[Data]
━━━
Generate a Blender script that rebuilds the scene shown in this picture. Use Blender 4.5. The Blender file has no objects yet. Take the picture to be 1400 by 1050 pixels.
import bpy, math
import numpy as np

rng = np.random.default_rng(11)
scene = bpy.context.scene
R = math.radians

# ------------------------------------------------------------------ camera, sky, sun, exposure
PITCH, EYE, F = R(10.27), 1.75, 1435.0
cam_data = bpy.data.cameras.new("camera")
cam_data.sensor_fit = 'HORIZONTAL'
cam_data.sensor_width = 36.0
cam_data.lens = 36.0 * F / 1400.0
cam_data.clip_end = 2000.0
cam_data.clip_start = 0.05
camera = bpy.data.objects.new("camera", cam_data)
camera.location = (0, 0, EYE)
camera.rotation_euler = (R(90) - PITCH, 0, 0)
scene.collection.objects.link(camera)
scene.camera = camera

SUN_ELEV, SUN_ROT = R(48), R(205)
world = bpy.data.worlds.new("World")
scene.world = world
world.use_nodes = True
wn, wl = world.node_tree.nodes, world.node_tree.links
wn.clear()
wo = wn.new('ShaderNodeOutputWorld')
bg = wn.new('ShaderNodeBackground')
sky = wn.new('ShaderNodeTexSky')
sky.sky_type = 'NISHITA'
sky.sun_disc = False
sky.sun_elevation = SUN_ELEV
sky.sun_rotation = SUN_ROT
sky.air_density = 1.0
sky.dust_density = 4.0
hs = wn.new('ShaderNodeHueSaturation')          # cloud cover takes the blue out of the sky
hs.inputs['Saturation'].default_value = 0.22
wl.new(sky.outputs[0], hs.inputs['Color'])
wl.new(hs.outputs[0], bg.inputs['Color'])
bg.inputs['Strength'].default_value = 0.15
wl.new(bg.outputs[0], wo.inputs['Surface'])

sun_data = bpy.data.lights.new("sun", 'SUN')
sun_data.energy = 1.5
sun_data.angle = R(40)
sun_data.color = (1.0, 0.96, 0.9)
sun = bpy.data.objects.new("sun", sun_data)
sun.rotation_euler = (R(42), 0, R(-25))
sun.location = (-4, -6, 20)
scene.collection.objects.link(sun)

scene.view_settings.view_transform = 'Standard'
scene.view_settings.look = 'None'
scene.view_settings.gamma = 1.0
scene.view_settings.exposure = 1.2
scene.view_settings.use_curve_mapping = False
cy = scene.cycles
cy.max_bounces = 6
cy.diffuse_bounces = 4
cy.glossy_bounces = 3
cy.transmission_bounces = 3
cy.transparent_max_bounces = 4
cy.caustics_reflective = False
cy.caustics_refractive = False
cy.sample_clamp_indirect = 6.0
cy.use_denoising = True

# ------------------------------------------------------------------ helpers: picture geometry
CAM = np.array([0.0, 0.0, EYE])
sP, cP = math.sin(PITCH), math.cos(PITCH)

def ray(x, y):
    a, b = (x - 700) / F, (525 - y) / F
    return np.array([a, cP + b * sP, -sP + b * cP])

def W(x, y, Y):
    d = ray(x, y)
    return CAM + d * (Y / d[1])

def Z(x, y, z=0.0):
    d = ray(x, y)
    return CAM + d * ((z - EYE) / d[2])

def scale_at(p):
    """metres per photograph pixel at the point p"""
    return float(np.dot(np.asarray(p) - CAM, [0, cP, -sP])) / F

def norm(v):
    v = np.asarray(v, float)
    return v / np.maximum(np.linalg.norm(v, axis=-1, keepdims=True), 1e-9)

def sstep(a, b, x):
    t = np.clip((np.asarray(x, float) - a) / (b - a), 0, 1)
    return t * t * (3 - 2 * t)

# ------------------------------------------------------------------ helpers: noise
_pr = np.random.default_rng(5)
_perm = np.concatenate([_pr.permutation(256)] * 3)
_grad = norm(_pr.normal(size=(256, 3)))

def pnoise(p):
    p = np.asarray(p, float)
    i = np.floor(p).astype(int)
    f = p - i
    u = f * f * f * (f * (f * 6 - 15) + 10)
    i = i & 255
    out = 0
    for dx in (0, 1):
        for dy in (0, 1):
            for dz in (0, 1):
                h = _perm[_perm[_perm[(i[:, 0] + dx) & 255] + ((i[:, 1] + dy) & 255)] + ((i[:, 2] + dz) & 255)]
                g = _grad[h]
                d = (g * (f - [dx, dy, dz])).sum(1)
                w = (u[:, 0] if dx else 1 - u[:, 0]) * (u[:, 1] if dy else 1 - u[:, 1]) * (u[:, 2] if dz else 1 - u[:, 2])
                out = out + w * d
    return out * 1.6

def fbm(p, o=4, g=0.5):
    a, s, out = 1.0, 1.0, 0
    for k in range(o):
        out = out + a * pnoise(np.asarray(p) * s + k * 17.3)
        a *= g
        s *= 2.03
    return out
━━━
Type out the whole listing above again, exactly as it stands.

[Output for this exercise]
Generate a Blender script that rebuilds the scene shown in this picture. Use Blender 4.5. The Blender file has no objects yet. Take the picture to be 1400 by 1050 pixels.
import bpy, math
import numpy as np

rng = np.random.default_rng(11)
scene = bpy.context.scene
R = math.radians

# ------------------------------------------------------------------ camera, sky, sun, exposure
PITCH, EYE, F = R(10.27), 1.75, 1435.0
cam_data = bpy.data.cameras.new("camera")
cam_data.sensor_fit = 'HORIZONTAL'
cam_data.sensor_width = 36.0
cam_data.lens = 36.0 * F / 1400.0
cam_data.clip_end = 2000.0
cam_data.clip_start = 0.05
camera = bpy.data.objects.new("camera", cam_data)
camera.location = (0, 0, EYE)
camera.rotation_euler = (R(90) - PITCH, 0, 0)
scene.collection.objects.link(camera)
scene.camera = camera

SUN_ELEV, SUN_ROT = R(48), R(205)
world = bpy.data.worlds.new("World")
scene.world = world
world.use_nodes = True
wn, wl = world.node_tree.nodes, world.node_tree.links
wn.clear()
wo = wn.new('ShaderNodeOutputWorld')
bg = wn.new('ShaderNodeBackground')
sky = wn.new('ShaderNodeTexSky')
sky.sky_type = 'NISHITA'
sky.sun_disc = False
sky.sun_elevation = SUN_ELEV
sky.sun_rotation = SUN_ROT
sky.air_density = 1.0
sky.dust_density = 4.0
hs = wn.new('ShaderNodeHueSaturation')          # cloud cover takes the blue out of the sky
hs.inputs['Saturation'].default_value = 0.22
wl.new(sky.outputs[0], hs.inputs['Color'])
wl.new(hs.outputs[0], bg.inputs['Color'])
bg.inputs['Strength'].default_value = 0.15
wl.new(bg.outputs[0], wo.inputs['Surface'])

sun_data = bpy.data.lights.new("sun", 'SUN')
sun_data.energy = 1.5
sun_data.angle = R(40)
sun_data.color = (1.0, 0.96, 0.9)
sun = bpy.data.objects.new("sun", sun_data)
sun.rotation_euler = (R(42), 0, R(-25))
sun.location = (-4, -6, 20)
scene.collection.objects.link(sun)

scene.view_settings.view_transform = 'Standard'
scene.view_settings.look = 'None'
scene.view_settings.gamma = 1.0
scene.view_settings.exposure = 1.2
scene.view_settings.use_curve_mapping = False
cy = scene.cycles
cy.max_bounces = 6
cy.diffuse_bounces = 4
cy.glossy_bounces = 3
cy.transmission_bounces = 3
cy.transparent_max_bounces = 4
cy.caustics_reflective = False
cy.caustics_refractive = False
cy.sample_clamp_indirect = 6.0
cy.use_denoising = True

# ------------------------------------------------------------------ helpers: picture geometry
CAM = np.array([0.0, 0.0, EYE])
sP, cP = math.sin(PITCH), math.cos(PITCH)

def ray(x, y):
    a, b = (x - 700) / F, (525 - y) / F
    return np.array([a, cP + b * sP, -sP + b * cP])

def W(x, y, Y):
    d = ray(x, y)
    return CAM + d * (Y / d[1])

def Z(x, y, z=0.0):
    d = ray(x, y)
    return CAM + d * ((z - EYE) / d[2])

def scale_at(p):
    """metres per photograph pixel at the point p"""
    return float(np.dot(np.asarray(p) - CAM, [0, cP, -sP])) / F

def norm(v):
    v = np.asarray(v, float)
    return v / np.maximum(np.linalg.norm(v, axis=-1, keepdims=True), 1e-9)

def sstep(a, b, x):
    t = np.clip((np.asarray(x, float) - a) / (b - a), 0, 1)
    return t * t * (3 - 2 * t)

# ------------------------------------------------------------------ helpers: noise
_pr = np.random.default_rng(5)
_perm = np.concatenate([_pr.permutation(256)] * 3)
_grad = norm(_pr.normal(size=(256, 3)))

def pnoise(p):
    p = np.asarray(p, float)
    i = np.floor(p).astype(int)
    f = p - i
    u = f * f * f * (f * (f * 6 - 15) + 10)
    i = i & 255
    out = 0
    for dx in (0, 1):
        for dy in (0, 1):
            for dz in (0, 1):
                h = _perm[_perm[_perm[(i[:, 0] + dx) & 255] + ((i[:, 1] + dy) & 255)] + ((i[:, 2] + dz) & 255)]
                g = _grad[h]
                d = (g * (f - [dx, dy, dz])).sum(1)
                w = (u[:, 0] if dx else 1 - u[:, 0]) * (u[:, 1] if dy else 1 - u[:, 1]) * (u[:, 2] if dz else 1 - u[:, 2])
                out = out + w * d
    return out * 1.6

def fbm(p, o=4, g=0.5):
    a, s, out = 1.0, 1.0, 0
    for k in range(o):
        out = out + a * pnoise(np.asarray(p) * s + k * 17.3)
        a *= g
        s *= 2.03
    return out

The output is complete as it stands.